* _Challenge_
From the first line of the data down to and including the line with "hwp(MB().box((-2.989, 6.06, GZ), (-2.972, 6.14, rz_(6.0)", copy everything exactly, leaving out pictures.

* _Data segment_
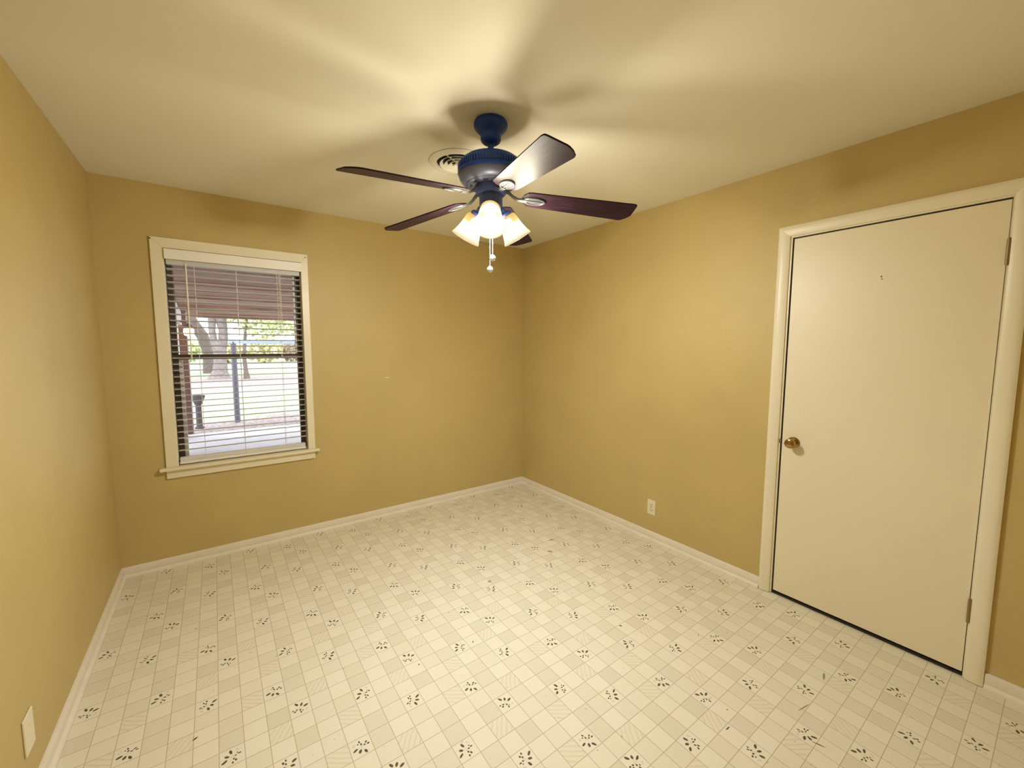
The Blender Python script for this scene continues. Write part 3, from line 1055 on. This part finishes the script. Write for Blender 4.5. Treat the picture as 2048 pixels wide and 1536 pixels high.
hwp(MB().box((-2.989, 6.06, GZ), (-2.972, 6.14, rz_(6.0) - .02)), 'corner_board', M_whitewood)

ln = empty('wall_lantern', (-2.93, 5.45, 1.77))
tag(ln, 'lit amber porch lantern hanging by the brick wall outside', 'lantern')
MB().lathe([(1e-6, .05), (.03, .042), (.06, .015), (.110, -.018), (.114, -.028), (.02, -.026)], 20, cap=False).build('lantern_cap', M_postbrown, ln, smooth=True)
MB().lathe([(.062, -.028), (.072, -.05), (.072, -.12), (.05, -.145), (1e-6, -.15)], 20, cap=False).build('lantern_glass', M_lantern, ln, smooth=True)
MB().tube([(0, 0, .045), (-.05, 0, .09), (-.16, 0, .07)], .010, 8).build('bracket', M_postbrown, ln)

pf = empty('pole_frame', (-2.27, 7.0, GZ - .01))
tag(pf, 'grey steel pole frame with a pale blue top rail on the lawn', 'frame')
MB().cyl((0, 0, 0), (0, 0, 1.70), .052, 14).build('post', M_metal, pf, smooth=True)
MB().box((-.09, -.05, 1.66), (3.6, .05, 1.745)).build('top_rail', M_railblue, pf, bevel=.01)
MB().cyl((3.5, 0, 0), (3.5, 0, 1.68), .05, 14).build('post', M_metal, pf, smooth=True)

pt = empty('planter_stand', (-2.905, 6.62, GZ - .01))
tag(pt, 'dark planter stand on the lawn beside the brown house corner', 'planter')
MB().lathe([(1e-6, .0), (.075, .0), (.08, .02), (.05, .05), (.048, .46), (.07, .50)], 14, cap=False).build('pedestal', M_planter, pt, smooth=True)
MB().lathe([(.06, .48), (.09, .56), (.115, .62), (.115, .65), (.10, .65), (.06, .54), (1e-6, .53)], 18, cap=False).build('bowl', M_planter, pt, smooth=True)

def leaves(mb, centre, rad, n, size, rnd, squash=.8):
    for _ in range(n):
        while True:
            p = Vector((rnd.uniform(-1, 1), rnd.uniform(-1, 1), rnd.uniform(-1, 1)))
            if p.length <= 1:
                break
        c = Vector(centre) + Vector((p.x * rad[0], p.y * rad[1], p.z * rad[2]))
        e = Euler((rnd.uniform(0, PI), rnd.uniform(0, PI), rnd.uniform(0, 2 * PI))).to_matrix()
        s = size * rnd.uniform(.6, 1.3)
        q = [(-s, 0, 0), (-.2 * s, -.55 * s, .1 * s), (s, 0, 0), (-.2 * s, .55 * s, .1 * s)]
        o = len(mb.v)
        mb.v += [tuple(c + e @ Vector(w)) for w in q]
        mb.f += [(o, o + 1, o + 2, o + 3)]
    return mb

def raw_build(mb, name, m, parent):
    me = bpy.data.meshes.new(name)
    me.from_pydata(mb.v, [], mb.f)
    me.materials.append(m)
    ob = bpy.data.objects.new(name, me)
    COL.objects.link(ob)
    ob.parent = parent
    return ob

rl = random.Random(11)
tr = empty('forked_tree', (-2.43, 21.5, GZ - .02))
tag(tr, 'large grey forked tree with a flared base across the lawn', 'tree', 'trees beyond the patio')
mb = MB()
mb.tube([(0, 0, -.05), (.0, 0, .12), (.03, 0, .40), (.06, 0, .9), (.06, 0, 1.5), (.04, 0, 1.95)], [.60, .44, .33, .28, .29, .22], 14)
mb.tube([(-.06, 0, 1.5), (-.16, 0, 1.95), (-.20, 0, 2.4), (-.17, .1, 2.9), (-.3, .2, 5.5)], [.18, .15, .14, .17, .14], 12)
mb.tube([(.16, 0, 1.5), (.23, 0, 1.95), (.25, 0, 2.4), (.18, .1, 2.9), (.6, .2, 5.5)], [.20, .20, .19, .24, .16], 12)
mb.build('trunk', M_bark, tr, smooth=True)
mb = MB()
leaves(mb, (0, 0, 5.6), (3.6, 2.5, 2.0), 1500, .22, rl)
leaves(mb, (-1.2, -.3, 3.45), (.9, .6, .30), 160, .13, rl)
raw_build(mb, 'foliage', M_leafgreen, tr)

tr = empty('leaning_tree', (-2.95, 27.0, GZ - .02))
tag(tr, 'dark tree trunk leaning left behind the forked tree', 'tree', 'trees beyond the patio')
mb = MB()
mb.tube([(.1, 0, -.05), (.1, 0, 1.2), (-.15, 0, 2.2), (-.75, 0, 3.3), (-1.6, 0, 4.6)], [.36, .30, .30, .28, .22], 12)
mb.build('trunk', M_barkdark, tr, smooth=True)
mb = MB()
leaves(mb, (-1.2, 0, 5.6), (3.0, 2.0, 1.6), 900, .22, rl)
raw_build(mb, 'foliage', M_leafgreen, tr)

tr = empty('slender_tree', (-1.37, 20.8, GZ - .02))
tag(tr, 'slender young tree with pale green crown right of the pole', 'tree', 'trees beyond the patio')
mb = MB()
mb.tube([(.03, 0, -.05), (0, 0, .4), (-.04, 0, 1.1), (.04, 0, 2.0), (.2, 0, 3.3)], [.16, .10, .085, .08, .05], 10)
mb.build('trunk', M_barkdark, tr, smooth=True)
mb = MB()
leaves(mb, (1.2, 0, 3.0), (1.9, 1.4, .95), 900, .13, rl)
leaves(mb, (.2, 0, 3.4), (1.0, 1.0, .4), 260, .13, rl)
raw_build(mb, 'foliage', M_leafgreen, tr)

for (bx, by, rx, rzz, n, m, lab) in (
        (-5.2, 44, 2.0, 1.2, 500, M_leafgreen, 'green roadside bush left of the forked tree'),
        (-1.6, 45, 1.5, 1.1, 420, M_leafyellow, 'yellowish roadside bush behind the forked trunk'),
        (1.4, 44, 1.7, 1.3, 460, M_leafyellow, 'yellowish roadside bush right of the slender tree'),
        (4.2, 46, 1.4, 1.2, 420, M_leafbrown, 'reddish brown roadside bush below the blue rail'),
        (8.0, 49, 1.6, 1.4, 420, M_leafgreen, 'green roadside bush at the right edge of the window')):
    bu = empty('roadside_bush', (bx, by, GZ - .01))
    tag(bu, lab, 'bush', 'bushes across the road')
    mb = leaves(MB(), (0, 0, rzz * .95), (rx, 1.0, rzz), n, .24, rl)
    raw_build(mb, 'foliage', m, bu)
    MB().tube([(0, 0, -.02), (.02, 0, .5), (0, 0, 1.0)], [.08, .06, .04], 8).build('stem', M_barkdark, bu)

* _Output below_
The Blender Python script for this scene continues. Write part 3, from line 1055 on. This part finishes the script. Write for Blender 4.5. Treat the picture as 2048 pixels wide and 1536 pixels high.
hwp(MB().box((-2.989, 6.06, GZ), (-2.972, 6.14, rz_(6.0) - .02)), 'corner_board', M_whitewood)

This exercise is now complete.